# Input material
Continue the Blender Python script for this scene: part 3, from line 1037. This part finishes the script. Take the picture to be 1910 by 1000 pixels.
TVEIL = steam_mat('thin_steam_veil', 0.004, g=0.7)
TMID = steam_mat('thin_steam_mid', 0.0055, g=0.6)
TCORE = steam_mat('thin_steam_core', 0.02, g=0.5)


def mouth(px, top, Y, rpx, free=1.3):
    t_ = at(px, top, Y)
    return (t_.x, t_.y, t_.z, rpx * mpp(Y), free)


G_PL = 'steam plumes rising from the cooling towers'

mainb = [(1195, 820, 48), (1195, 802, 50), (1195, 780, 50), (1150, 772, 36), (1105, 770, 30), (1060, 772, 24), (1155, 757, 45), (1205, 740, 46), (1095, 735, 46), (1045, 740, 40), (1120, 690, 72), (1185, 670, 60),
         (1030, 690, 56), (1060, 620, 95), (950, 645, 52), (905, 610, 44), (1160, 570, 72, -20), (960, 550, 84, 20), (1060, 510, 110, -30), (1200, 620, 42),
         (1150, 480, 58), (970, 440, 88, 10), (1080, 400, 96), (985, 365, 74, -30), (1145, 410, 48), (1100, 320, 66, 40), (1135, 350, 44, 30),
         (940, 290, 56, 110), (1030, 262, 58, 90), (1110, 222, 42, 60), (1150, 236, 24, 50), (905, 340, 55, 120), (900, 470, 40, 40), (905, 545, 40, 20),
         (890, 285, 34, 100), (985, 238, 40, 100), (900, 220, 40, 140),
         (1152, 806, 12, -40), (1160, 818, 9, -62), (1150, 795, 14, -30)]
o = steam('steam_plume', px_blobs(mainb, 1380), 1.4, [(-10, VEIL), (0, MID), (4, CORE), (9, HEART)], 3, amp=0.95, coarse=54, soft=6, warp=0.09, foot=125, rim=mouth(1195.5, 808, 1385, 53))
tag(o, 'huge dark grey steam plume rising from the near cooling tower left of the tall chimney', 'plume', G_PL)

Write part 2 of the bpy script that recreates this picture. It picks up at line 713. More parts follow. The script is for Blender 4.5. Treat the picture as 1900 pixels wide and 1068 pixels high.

# Goal
Reproduce the material above without altering a single character.

# Task output
Continue the Blender Python script for this scene: part 3, from line 1037. This part finishes the script. Take the picture to be 1910 by 1000 pixels.
TVEIL = steam_mat('thin_steam_veil', 0.004, g=0.7)
TMID = steam_mat('thin_steam_mid', 0.0055, g=0.6)
TCORE = steam_mat('thin_steam_core', 0.02, g=0.5)


def mouth(px, top, Y, rpx, free=1.3):
    t_ = at(px, top, Y)
    return (t_.x, t_.y, t_.z, rpx * mpp(Y), free)


G_PL = 'steam plumes rising from the cooling towers'

mainb = [(1195, 820, 48), (1195, 802, 50), (1195, 780, 50), (1150, 772, 36), (1105, 770, 30), (1060, 772, 24), (1155, 757, 45), (1205, 740, 46), (1095, 735, 46), (1045, 740, 40), (1120, 690, 72), (1185, 670, 60),
         (1030, 690, 56), (1060, 620, 95), (950, 645, 52), (905, 610, 44), (1160, 570, 72, -20), (960, 550, 84, 20), (1060, 510, 110, -30), (1200, 620, 42),
         (1150, 480, 58), (970, 440, 88, 10), (1080, 400, 96), (985, 365, 74, -30), (1145, 410, 48), (1100, 320, 66, 40), (1135, 350, 44, 30),
         (940, 290, 56, 110), (1030, 262, 58, 90), (1110, 222, 42, 60), (1150, 236, 24, 50), (905, 340, 55, 120), (900, 470, 40, 40), (905, 545, 40, 20),
         (890, 285, 34, 100), (985, 238, 40, 100), (900, 220, 40, 140),
         (1152, 806, 12, -40), (1160, 818, 9, -62), (1150, 795, 14, -30)]
o = steam('steam_plume', px_blobs(mainb, 1380), 1.4, [(-10, VEIL), (0, MID), (4, CORE), (9, HEART)], 3, amp=0.95, coarse=54, soft=6, warp=0.09, foot=125, rim=mouth(1195.5, 808, 1385, 53))
tag(o, 'huge dark grey steam plume rising from the near cooling tower left of the tall chimney', 'plume', G_PL)

Write part 2 of the bpy script that recreates this picture. It picks up at line 713. More parts follow. The script is for Blender 4.5. Treat the picture as 1900 pixels wide and 1068 pixels high.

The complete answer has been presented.